8.20.2006

A heavy Sunday

It has been a stormy Sunday morning spent reading, drinking coffee, listening to forgotten music and thinking. Uh oh.

On the topic of happiness: If I were George Michael circa 1985, I would be wearing a t-shirt that said, "CHOOSE LIGHT." It is a conscious decision for me to laugh and keep things simple and light, and that makes the days in Amsterdam brighter, but that doesn't mean I am happier here or that I have stopped being serious on the inside. I still need my days of melancholy and hours of staring out at nothing. I know that there are people in this world who don't wrestle with phantoms, and perhaps they are the true happy ones, but I am not one of them. If I deny the dark parts of me in an effort to appear constantly sunny (for whose benefit?) I deny the part of me that feels and experiences a deeper part of life. And those deeper feelings and experiences bring me a profound happiness. What I am learning is that it is possible to be sunny and serious at the same time and that happiness, for me, may be much more about peace of mind than anything else.

On the topic of loss: I realize that I didn't lose everything from the past few years because my memories of the people and places and pets that I loved are still clear. My years were not wasted just because the end was painful. When I was at the market yesterday, waiting for my fish to be cleaned, I heard the Simon and Garfunkel song, "America" playing from the DVD booth. Jeff and I listened to my vinyl copy of "Bookends" lots and lots in the months around 9/11, and I had downloaded the song just last week in a moment of nostalgia. To hear it again, after not hearing it for years, while in the middle of a uniquely "Katie's-life-in-Amsterdam" experience brought my past and my present together in a weirdly wonderful way. Though he is gone, there are years of shared moments that are still important to me and I don't want to bury those memories any more -- I want to honor the good times we had. A gentle, peaceful Jeff has been showing up in my dreams a lot lately - the guy who was happy staring at nothing in the middle of nowhere - and he keeps telling me goodbye. I look forward to the day when I can gently and peacefully tell that favorite version of the man I loved goodbye too. I am getting there.
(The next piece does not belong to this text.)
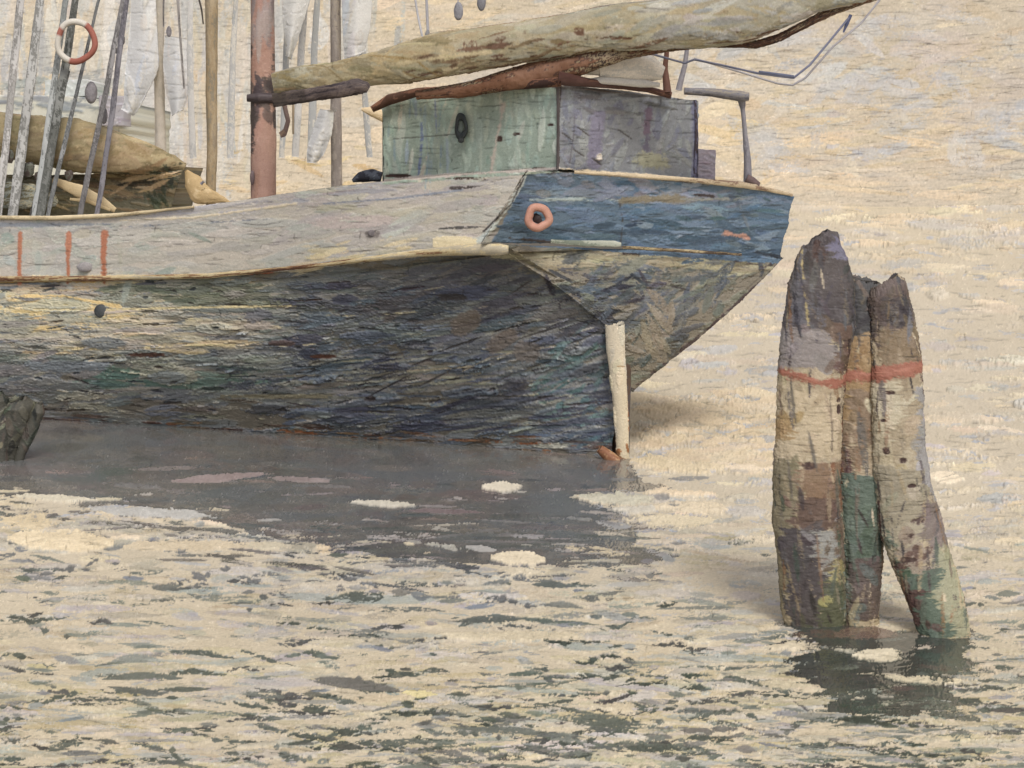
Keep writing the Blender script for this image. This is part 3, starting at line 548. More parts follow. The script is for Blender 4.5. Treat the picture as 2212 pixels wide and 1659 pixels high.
cb.line([(1565, 503), (1618, 513)], 13, (178, 134, 118)); cb.line([(1100, 514), (1180, 522), (1240, 524)], 4.5, (56, 48, 46), dry=.1); cb.line([(1340, 528), (1345, 480), (1338, 440)], 3, (60, 62, 66), dry=.3)
cb.line([(1500, 420), (1540, 424)], 6, (58, 50, 52)); cb.line([(1635, 545), (1690, 556)], 10, (50, 60, 72))
# cabin: side teal, end grey
ms = cb.fill([(820, 190), (1206, 180), (1206, 372), (826, 400)], (146, 162, 148), 1.5)
S(170, ms, [(166, 184, 170), (156, 178, 164), (176, 188, 172), (170, 182, 162), (148, 172, 160)], (30, 110), (7, 18), math.pi / 2, .14, jit=4, a=(.5, .9))
S(18, [(830, 210), (930, 200), (930, 380), (830, 390)], [(136, 158, 170), (142, 162, 172)], (40, 110), (4, 9), math.pi / 2, .06, jit=5, a=(.5, .9))
S(8, ms, [(192, 192, 178), (198, 192, 172)], (50, 100), (6, 12), 1.8, .2, jit=4)
cb.line([(909, 235), (912, 300), (904, 385)], 5, (112, 128, 160), dry=.1); cb.line([(940, 215), (944, 300)], 3.5, (128, 142, 164), dry=.3); cb.line([(1088, 225), (1068, 330), (1062, 372)], 11, (186, 176, 162))
for a, b in (((1000, 292), (1200, 272)), ((850, 300), (990, 290)), ((1060, 300), (1140, 296))): cb.line([a, b], 2.2, (92, 96, 90), dry=.3, th=-.3)
for q in ((1115, 290, 16, 8), (1190, 270, 16, 6), (1080, 300, 12, 14), (860, 380, 60, 8), (1165, 365, 50, 6), (1010, 385, 110, 6)): cb.stroke(q[0], q[1], q[2], q[3], 0, (62, 44, 40), 1, -.2, .1)
me_ = cb.fill([(1206, 180), (1512, 205), (1508, 395), (1206, 365)], (124, 128, 132), 1.5)
S(160, me_, [(122, 126, 134), (114, 118, 128), (132, 138, 138), (108, 112, 128), (138, 142, 142)], (20, 70), (8, 20), math.pi / 2, .6, jit=4, th=(.3, 1.2))
S(16, [(1206, 182), (1500, 206), (1500, 240), (1206, 225)], [(104, 104, 104), (96, 96, 98)], (40, 110), (6, 12), .1, .1, jit=4)
cb.line([(1240, 250), (1238, 300), (1230, 350)], 5, (104, 104, 112)); cb.line([(1292, 252), (1286, 300), (1282, 352)], 20, (108, 106, 124)); cb.line([(1400, 240), (1398, 285)], 16, (108, 92, 108)); cb.line([(1398, 300), (1394, 320)], 26, (106, 102, 118))
cb.line([(1390, 350), (1430, 355)], 34, (148, 148, 124)); cb.line([(1420, 205), (1440, 210), (1460, 208)], 14, (142, 150, 164)); cb.line([(1498, 215), (1500, 300), (1496, 385)], 10, (104, 106, 128))
cb.line([(1210, 190), (1206, 280), (1206, 360)], 5, (72, 62, 60), dry=.1); cb.stroke(1293, 339, 16, 16, 0, (204, 196, 182), 1, 3.0, 0, 0, .15)
for q in ((1258, 283, 40, 3), (1250, 330, 44, 3), (1225, 295, 30, 3), (1350, 290, 40, 3), (1290, 350, 30, 4)): cb.stroke(q[0], q[1], q[2], q[3], .6, (70, 66, 64), 1, -.4)
cb.line([(1206, 364), (1300, 372), (1400, 378), (1500, 392)], 7, (214, 196, 160), th=1.2); cb.line([(826, 390), (1000, 376), (1206, 364)], 7, (188, 178, 170)); cb.line([(1150, 372), (1240, 374), (1340, 378), (1520, 398)], 3.5, (60, 54, 54), dry=.3)
# furled sail and boom
sl = [(590, 152), (650, 138), (725, 136), (790, 112), (870, 86), (1000, 60), (1200, 32), (1400, 10), (1640, -14), (1960, -40), (1960, 0), (1720, 60), (1660, 92), (1580, 92), (1430, 112), (1250, 150), (1100, 172), (900, 190), (780, 200), (600, 205)]
mf = cb.fill(sl, (158, 146, 112), 3)
S(260, mf, [(150, 141, 112), (140, 133, 106), (158, 151, 122), (146, 141, 118), (154, 139, 102)], (40, 150), (8, 20), -.16, .14, jit=4, th=(.2, 1.0))
S(60, [(590, 140), (1000, 60), (1000, 120), (600, 200)], [(160, 141, 96), (136, 121, 84), (168, 153, 114), (130, 121, 90)], (40, 130), (6, 16), -.12, .25, jit=5, th=(.4, 1.2))
S(60, [(1100, 40), (1400, 10), (1500, 90), (1100, 160)], [(156, 151, 128), (146, 145, 128), (164, 157, 134)], (40, 130), (8, 20), -.16, .12, jit=4)
S(90, [(1400, 0), (1960, -40), (1960, 0), (1660, 90), (1400, 110)], [(146, 145, 136), (158, 157, 146), (136, 135, 128), (174, 169, 154), (140, 133, 114)], (40, 130), (6, 18), -.12, .16, jit=5, th=(.3, 1.4))
for q in ((1022, 105, 16, 44, 1.5), (1085, 95, 6, 8, 0), (1060, 155, 120, 14, -.2), (1120, 145, 130, 10, -.2), (1250, 70, 24, 14, 0), (1340, 75, 60, 5, 0), (1560, 66, 90, 9, -.15), (1650, 66, 120, 14, -.3), (1190, 120, 60, 6, -.2), (1290, 110, 90, 10, -.2)):
    cb.stroke(q[0], q[1], q[2], q[3], q[4], (94, 64, 46), .9, -.1, .35)
S(90, [(900, 140), (1250, 85), (1300, 130), (1000, 170), (860, 190)], [(104, 80, 58), (92, 66, 48), (120, 100, 70)], (20, 90), (3, 9), -.18, .1, jit=6, dry=.5)
S(40, [(1250, 80), (1700, 30), (1690, 90), (1260, 130)], [(110, 80, 60), (96, 70, 52), (196, 184, 158)], (20, 90), (3, 8), -.14, .1, jit=6, dry=.5)
cb.line([(870, 150), (930, 165), (980, 200)], 4, (132, 112, 74)); cb.line([(800, 130), (900, 132), (960, 160)], 4, (140, 118, 74)); cb.line([(860, 140), (960, 122), (1060, 110)], 5, (182, 166, 126)); cb.line([(640, 140), (700, 150), (740, 170)], 4, (130, 114, 78))
cb.line([(720, 134), (900, 84), (1060, 56), (1220, 32), (1420, 12), (1500, 4)], 4, (118, 84, 58), dry=.5); cb.line([(1650, 92), (1700, 60), (1760, 34), (1880, 0)], 8, (104, 66, 48), dry=.15)
boomc = cb.fill([(790, 245), (830, 198), (1100, 165), (1270, 110), (1440, 80), (1700, 40), (1700, 62), (1450, 118), (1290, 150), (1230, 178), (1210, 196), (1000, 205), (840, 240)], (116, 82, 58), 3, a=0)
cb.finish(2.6, .08); cb.cracks(2600, .45, .42)

# ------------------------------------------------------------------ main boat
boat = thing('fishing_boat', 'large old wooden boat with dark planked hull, blue transom, teal cabin and furled tan sail', 'boat', tuple(W(560, 940, 23.0)) )
boat.location.z = 0
YL, YA, YB, YS = 24.3, 20.0, 23.0, 21.1
def ys(px, off=0):      # depth of the near side along its run
    return np.interp(px, [-1500, -420, 0, 1100, 1330], [29.6, 26.0, 24.3, 20.0, 19.6]) + off
def run(pts, off=0): return [(x, y, float(ys(x, off))) for x, y in pts]
def wl(px):             # depth of the hull foot
    return float(np.interp(px, [-1500, -420, 0, 1320], [30.0, 26.6, 24.75, 21.1]))
def wy(px): Y = wl(px); return (px, HZ + F * CAMH / Y + 3, Y)
topH = run([(-420, 592), (0, 604), (230, 604), (450, 596), (650, 580), (800, 562), (940, 547), (1060, 534), (1100, 532)])
low = [wy(x) for x in (-420, 0, 250, 500, 750, 1000, 1200, 1320)]
mid = [(-420, 740, 25.6), (0, 752, 24.1), (250, 752, 23.3), (500, 748, 22.55), (750, 735, 21.8), (1000, 715, 21.0), (1200, 690, 20.75), (1330, 715, 21.0)]
o = sheet('hull', topH, low, cb, M_BOAT, boat, mids=[mid], res=.56, edge=1.0, relief=2.8)
o['label'] = 'dark weathered hull planking'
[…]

On the topic of trips: I am taking Tom to Prague for a long weekend next month and then LeeAnne and I are spending a week in Spain in October. Prague will be fascinating to see through different eyes (both his first-time view and my second-time with a fair amount of additional knowledge view) and I am certain just as beautiful as I remember. And Spain will be fabulous. If anyone has Barcelona or Seville suggestions, I'd be glad to get them. And we can all look forward to a week of (e)Spanish cheeses. Muy bueno! Muy delicioso!